### What to do
All of the data should be repeated exactly; pictures are not part of the copy.

### Data
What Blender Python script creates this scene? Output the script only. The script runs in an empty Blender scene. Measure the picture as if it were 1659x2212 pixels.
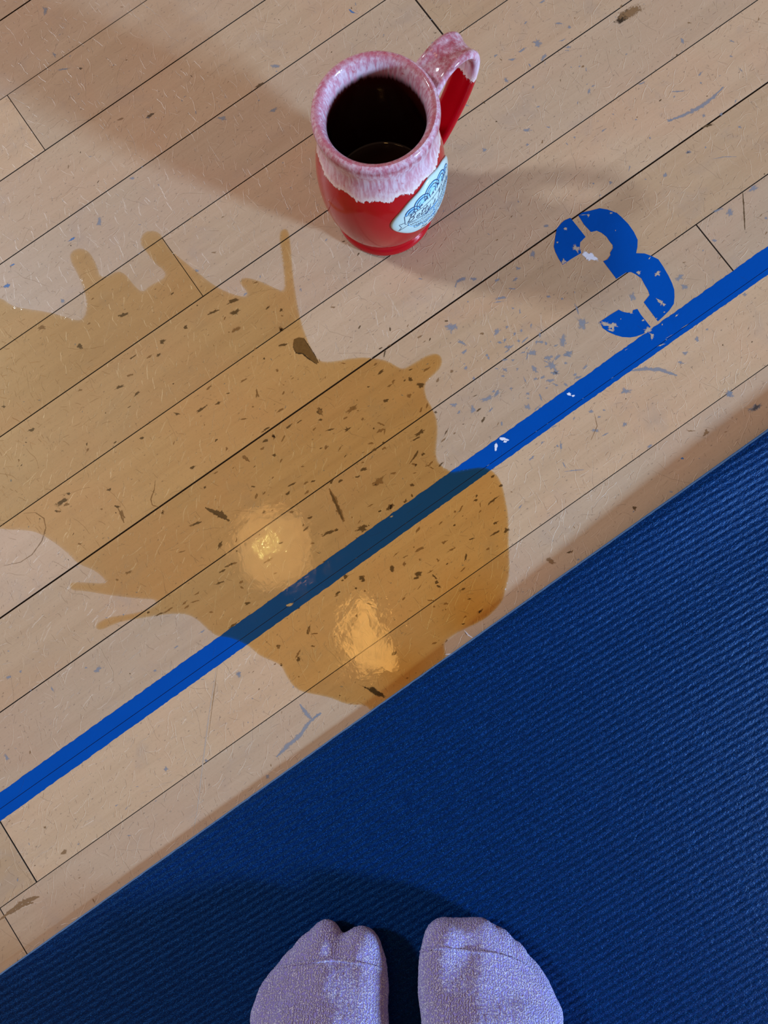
import bpy, bmesh, math, random
import numpy as np
from mathutils import Vector, noise as mnoise
random.seed(7); rng = np.random.default_rng(7)

# ------------------------------------------------------------------ camera
# world frame: metres, +X runs along the floor boards, +Y across them, camera above the origin
TA, TB, YAW, CAMH, FPX = 0.10356518731912916, 0.04733578861888616, 0.6116323718058364, 0.5563, 1661.0
W_, H_ = 1659.0, 2212.0
Rx = np.array([[1,0,0],[0,math.cos(TA),-math.sin(TA)],[0,math.sin(TA),math.cos(TA)]])
Ry = np.array([[math.cos(TB),0,math.sin(TB)],[0,1,0],[-math.sin(TB),0,math.cos(TB)]])
Rz = np.array([[math.cos(YAW),math.sin(YAW),0],[-math.sin(YAW),math.cos(YAW),0],[0,0,1]])
RC = Rz @ Ry @ Rx
SC = bpy.context.scene
COL = SC.collection
cam = bpy.data.objects.new('camera', bpy.data.cameras.new('camera')); COL.objects.link(cam)
from mathutils import Matrix
m4 = Matrix([list(RC[i])+[0.0] for i in range(3)]+[[0,0,0,1]]); m4.translation = (0,0,CAMH)
cam.matrix_world = m4
cam.data.sensor_fit = 'VERTICAL'; cam.data.sensor_height = 36.0; cam.data.sensor_width = 27.0
cam.data.lens = 36.0*FPX/H_; cam.data.clip_start = 0.01; cam.data.clip_end = 50
SC.camera = cam
def G(x, y, z=0.0):
    """point of the photograph -> point of the scene at height z"""
    d = RC @ np.array([(x-W_/2)/FPX, -(y-H_/2)/FPX, -1.0]); t = (z-CAMH)/d[2]
    return np.array([0,0,CAMH]) + d*t

# ------------------------------------------------------------------ world, lights, exposure
SC.view_settings.view_transform = 'Standard'; SC.view_settings.look = 'None'
SC.view_settings.gamma = 1.0; SC.view_settings.exposure = 0.0
SC.view_settings.use_curve_mapping = False
wd = bpy.data.worlds.new('hall_ambience'); SC.world = wd; wd.use_nodes = True
wd.node_tree.nodes['Background'].inputs[0].default_value = (1.0, 0.63, 0.43, 1)
wd.node_tree.nodes['Background'].inputs[1].default_value = 0.30
def area(name, loc, target, sx, sy, energy, col, shape='RECTANGLE'):
    l = bpy.data.lights.new(name, 'AREA'); l.shape = shape; l.size = sx; l.size_y = sy
    l.energy = energy; l.color = col
    o = bpy.data.objects.new(name, l); COL.objects.link(o); o.location = loc
    o.rotation_euler = (Vector(target)-Vector(loc)).to_track_quat('-Z','Y').to_euler()
    return o
area('window_light', (1.68, -2.75, 0.92), (0,0.15,0), 0.32, 0.30, 228, (0.40, 0.68, 1.0))
area('far_window_light', (-1.75, 2.55, 2.6), (0,0,0), 0.40, 0.40, 84, (0.72, 0.86, 1.0))
area('ceiling_lamp', (-0.539, 0.695, 3.8), (-0.539, 0.695, 0), 0.44, 0.46, 4.0, (1.0, 0.52, 0.18), 'ELLIPSE')
area('ceiling_lamp_small', (-0.40, -0.008, 3.8), (-0.40, -0.008, 0), 0.20, 0.40, 3.0, (1.0, 0.52, 0.14), 'ELLIPSE').rotation_euler = (0, 0, -0.55)
area('ceiling_bulb', (-0.56, 0.72, 3.7), (-0.56, 0.72, 0), 0.018, 0.036, .46, (1.0, 0.92, 0.25), 'ELLIPSE')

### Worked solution
What Blender Python script creates this scene? Output the script only. The script runs in an empty Blender scene. Measure the picture as if it were 1659x2212 pixels.
import bpy, bmesh, math, random
import numpy as np
from mathutils import Vector, noise as mnoise
random.seed(7); rng = np.random.default_rng(7)

# ------------------------------------------------------------------ camera
# world frame: metres, +X runs along the floor boards, +Y across them, camera above the origin
TA, TB, YAW, CAMH, FPX = 0.10356518731912916, 0.04733578861888616, 0.6116323718058364, 0.5563, 1661.0
W_, H_ = 1659.0, 2212.0
Rx = np.array([[1,0,0],[0,math.cos(TA),-math.sin(TA)],[0,math.sin(TA),math.cos(TA)]])
Ry = np.array([[math.cos(TB),0,math.sin(TB)],[0,1,0],[-math.sin(TB),0,math.cos(TB)]])
Rz = np.array([[math.cos(YAW),math.sin(YAW),0],[-math.sin(YAW),math.cos(YAW),0],[0,0,1]])
RC = Rz @ Ry @ Rx
SC = bpy.context.scene
COL = SC.collection
cam = bpy.data.objects.new('camera', bpy.data.cameras.new('camera')); COL.objects.link(cam)
from mathutils import Matrix
m4 = Matrix([list(RC[i])+[0.0] for i in range(3)]+[[0,0,0,1]]); m4.translation = (0,0,CAMH)
cam.matrix_world = m4
cam.data.sensor_fit = 'VERTICAL'; cam.data.sensor_height = 36.0; cam.data.sensor_width = 27.0
cam.data.lens = 36.0*FPX/H_; cam.data.clip_start = 0.01; cam.data.clip_end = 50
SC.camera = cam
def G(x, y, z=0.0):
    """point of the photograph -> point of the scene at height z"""
    d = RC @ np.array([(x-W_/2)/FPX, -(y-H_/2)/FPX, -1.0]); t = (z-CAMH)/d[2]
    return np.array([0,0,CAMH]) + d*t

# ------------------------------------------------------------------ world, lights, exposure
SC.view_settings.view_transform = 'Standard'; SC.view_settings.look = 'None'
SC.view_settings.gamma = 1.0; SC.view_settings.exposure = 0.0
SC.view_settings.use_curve_mapping = False
wd = bpy.data.worlds.new('hall_ambience'); SC.world = wd; wd.use_nodes = True
wd.node_tree.nodes['Background'].inputs[0].default_value = (1.0, 0.63, 0.43, 1)
wd.node_tree.nodes['Background'].inputs[1].default_value = 0.30
def area(name, loc, target, sx, sy, energy, col, shape='RECTANGLE'):
    l = bpy.data.lights.new(name, 'AREA'); l.shape = shape; l.size = sx; l.size_y = sy
    l.energy = energy; l.color = col
    o = bpy.data.objects.new(name, l); COL.objects.link(o); o.location = loc
    o.rotation_euler = (Vector(target)-Vector(loc)).to_track_quat('-Z','Y').to_euler()
    return o
area('window_light', (1.68, -2.75, 0.92), (0,0.15,0), 0.32, 0.30, 228, (0.40, 0.68, 1.0))
area('far_window_light', (-1.75, 2.55, 2.6), (0,0,0), 0.40, 0.40, 84, (0.72, 0.86, 1.0))
area('ceiling_lamp', (-0.539, 0.695, 3.8), (-0.539, 0.695, 0), 0.44, 0.46, 4.0, (1.0, 0.52, 0.18), 'ELLIPSE')
area('ceiling_lamp_small', (-0.40, -0.008, 3.8), (-0.40, -0.008, 0), 0.20, 0.40, 3.0, (1.0, 0.52, 0.14), 'ELLIPSE').rotation_euler = (0, 0, -0.55)
area('ceiling_bulb', (-0.56, 0.72, 3.7), (-0.56, 0.72, 0), 0.018, 0.036, .46, (1.0, 0.92, 0.25), 'ELLIPSE')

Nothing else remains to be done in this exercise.